Sunday, April 5, 2015

american english - Vegetable or vegetables?


The book I'm using writes vegetable in a plural form. I don't think this is correct.



Do you like strawberries or lettuce?



No. I like neither fruit or vegetables.



Should it be written as:



No. I like neither fruit nor vegetable.



(like a mass noun, for it is referring to lettuce, too.)



Answer



The book is correct: it should be vegetables (plural).


When it's a count noun, and it's a general statement, then the plural form is used:




✔ I don't like cars.
✘ I don't like car.


✔ I don't like movies.
✘ I don't like movie.



When it's a mass noun, then the singular form is used:



✔ I don't like bacon.
✘ I don't like bacons.



✔ I don't like gravel.
✘ I don't like gravels.





Problems occur when something can be considered either a count noun or a mass noun.


For instance:



✔ I don't like cake.
? I don't like cakes.




The first sentence is fine—it's using cake as a mass noun. The second sentence is also fine—although it's not as common (and therefore looks a little strange) because we don't normally refer to the count version of cake in this fashion without using some kind of adjective.


Strangely, when we use an adjective, the mass-noun version becomes unidiomatic:



✔ I don't like small cakes.
✘ I don't like small cake.



However, I don't like cakes without an adjective, while uncommon, is still acceptable.




As with cake and cakes, fruit has the same issue. The count form of fruit is fruits.


Therefore, we have this:




✔ I don't like fruit.
? I don't like fruits.



As before, the first sentence uses the mass-noun sense of fruit. The second sentence uses the count-noun sense of fruits. While fruits is is not as common, it's still accepted.




But vegetable has no mass-noun sense—it's a word that's always used as a count noun:



✔ I don't like vegetables.
✘ I don't like vegetable.




Since we don't use vegetable as a mass noun, it's singular use here is wrong.


Note that I can't say why we use some words as mass nouns and not others. It's simply the case that our use of the language has worked out that way.
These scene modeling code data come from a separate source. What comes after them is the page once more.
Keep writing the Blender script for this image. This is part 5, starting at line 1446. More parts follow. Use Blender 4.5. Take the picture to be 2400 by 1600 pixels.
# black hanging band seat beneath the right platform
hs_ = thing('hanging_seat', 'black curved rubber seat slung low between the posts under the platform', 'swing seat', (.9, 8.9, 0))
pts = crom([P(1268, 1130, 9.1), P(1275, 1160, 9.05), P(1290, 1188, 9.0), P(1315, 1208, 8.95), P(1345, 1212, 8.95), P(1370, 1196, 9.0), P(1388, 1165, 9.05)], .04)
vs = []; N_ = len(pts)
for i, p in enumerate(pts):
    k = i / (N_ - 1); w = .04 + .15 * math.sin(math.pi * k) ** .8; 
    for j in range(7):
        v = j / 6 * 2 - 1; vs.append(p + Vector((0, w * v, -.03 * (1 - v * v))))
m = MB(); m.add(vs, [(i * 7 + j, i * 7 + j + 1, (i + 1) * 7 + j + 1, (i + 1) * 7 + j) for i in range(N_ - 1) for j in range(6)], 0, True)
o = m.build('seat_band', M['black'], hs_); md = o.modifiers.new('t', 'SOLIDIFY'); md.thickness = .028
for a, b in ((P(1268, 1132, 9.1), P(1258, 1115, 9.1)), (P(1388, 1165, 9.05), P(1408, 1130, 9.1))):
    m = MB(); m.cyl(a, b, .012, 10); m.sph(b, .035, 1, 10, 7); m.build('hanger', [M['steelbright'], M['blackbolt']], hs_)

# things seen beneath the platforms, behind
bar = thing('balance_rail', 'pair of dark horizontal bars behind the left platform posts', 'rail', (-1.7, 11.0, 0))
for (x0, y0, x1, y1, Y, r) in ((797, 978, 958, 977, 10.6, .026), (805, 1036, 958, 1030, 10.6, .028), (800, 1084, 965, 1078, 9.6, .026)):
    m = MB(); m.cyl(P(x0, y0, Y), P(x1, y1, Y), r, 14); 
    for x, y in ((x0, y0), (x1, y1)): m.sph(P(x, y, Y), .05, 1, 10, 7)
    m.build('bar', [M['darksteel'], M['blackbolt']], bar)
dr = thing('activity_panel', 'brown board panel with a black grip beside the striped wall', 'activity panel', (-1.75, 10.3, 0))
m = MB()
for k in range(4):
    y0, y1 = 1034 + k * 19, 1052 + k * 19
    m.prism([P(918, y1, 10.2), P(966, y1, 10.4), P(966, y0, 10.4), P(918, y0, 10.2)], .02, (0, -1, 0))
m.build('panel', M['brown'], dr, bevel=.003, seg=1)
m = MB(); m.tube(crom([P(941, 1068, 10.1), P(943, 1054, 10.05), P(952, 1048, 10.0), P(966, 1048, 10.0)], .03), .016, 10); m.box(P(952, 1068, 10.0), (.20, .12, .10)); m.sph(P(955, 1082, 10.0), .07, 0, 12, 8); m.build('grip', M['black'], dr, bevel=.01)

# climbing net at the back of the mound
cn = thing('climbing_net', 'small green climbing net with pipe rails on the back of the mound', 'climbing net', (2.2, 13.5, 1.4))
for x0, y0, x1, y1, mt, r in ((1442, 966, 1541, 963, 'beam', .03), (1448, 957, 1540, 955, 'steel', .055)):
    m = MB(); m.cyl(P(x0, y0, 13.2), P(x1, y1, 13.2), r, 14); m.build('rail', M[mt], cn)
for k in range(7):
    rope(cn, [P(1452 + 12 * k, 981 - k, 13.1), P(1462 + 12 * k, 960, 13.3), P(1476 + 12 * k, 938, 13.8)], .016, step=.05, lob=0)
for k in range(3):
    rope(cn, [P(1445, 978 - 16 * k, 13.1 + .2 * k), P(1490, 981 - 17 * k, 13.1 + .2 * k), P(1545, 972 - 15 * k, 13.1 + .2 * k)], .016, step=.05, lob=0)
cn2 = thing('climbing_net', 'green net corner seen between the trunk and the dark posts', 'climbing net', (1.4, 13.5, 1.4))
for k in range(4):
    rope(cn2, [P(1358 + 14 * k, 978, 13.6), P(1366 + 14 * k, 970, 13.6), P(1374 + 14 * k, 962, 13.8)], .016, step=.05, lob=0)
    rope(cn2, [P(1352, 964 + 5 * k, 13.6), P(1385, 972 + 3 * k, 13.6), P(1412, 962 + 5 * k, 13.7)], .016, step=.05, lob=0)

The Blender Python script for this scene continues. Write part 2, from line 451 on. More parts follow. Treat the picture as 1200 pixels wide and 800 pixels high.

So, returning to the original sentence, fruit can be either a mass noun or a count noun, but vegetable can only be a count noun.


Therefore, there are only two correct versions of the sentence:



✔ I like neither fruit nor vegetables.
✔ I like neither fruits nor vegetables.




Although fruits is less common, in this particular case my personal choice would be to use it in order to maintain parallelism. However, both are still correct—and it's a matter of style which you want to use.




The confusion over vegetable as a mass noun may come from constructions such as the lyrics to the "Major-General's Song" from Gilbert and Sullivan's The Pirates of Penzance:



I am the very model of a modern Major-General,
I've information vegetable, animal, and mineral,
I know the kings of England, and I quote the fights historical
From Marathon to Waterloo, in order categorical;



But, as with most songs, the syntax here is poetical and nonstandard. It only appears as if vegetable is being used as a mass noun. In fact, it's being used as an adjective:




I have information that is of a vegetable, animal, and mineral nature,





Then there are things like the crossword clue:



neither vegetable nor mineral



(The answer to this is commonly "animal.")


But that clue is missing articles, in the same way that headlines frequently omit articles and other components of grammar.



In reality, the full version of the crossword clue should be:



What is a word for something that is neither a vegetable nor a mineral?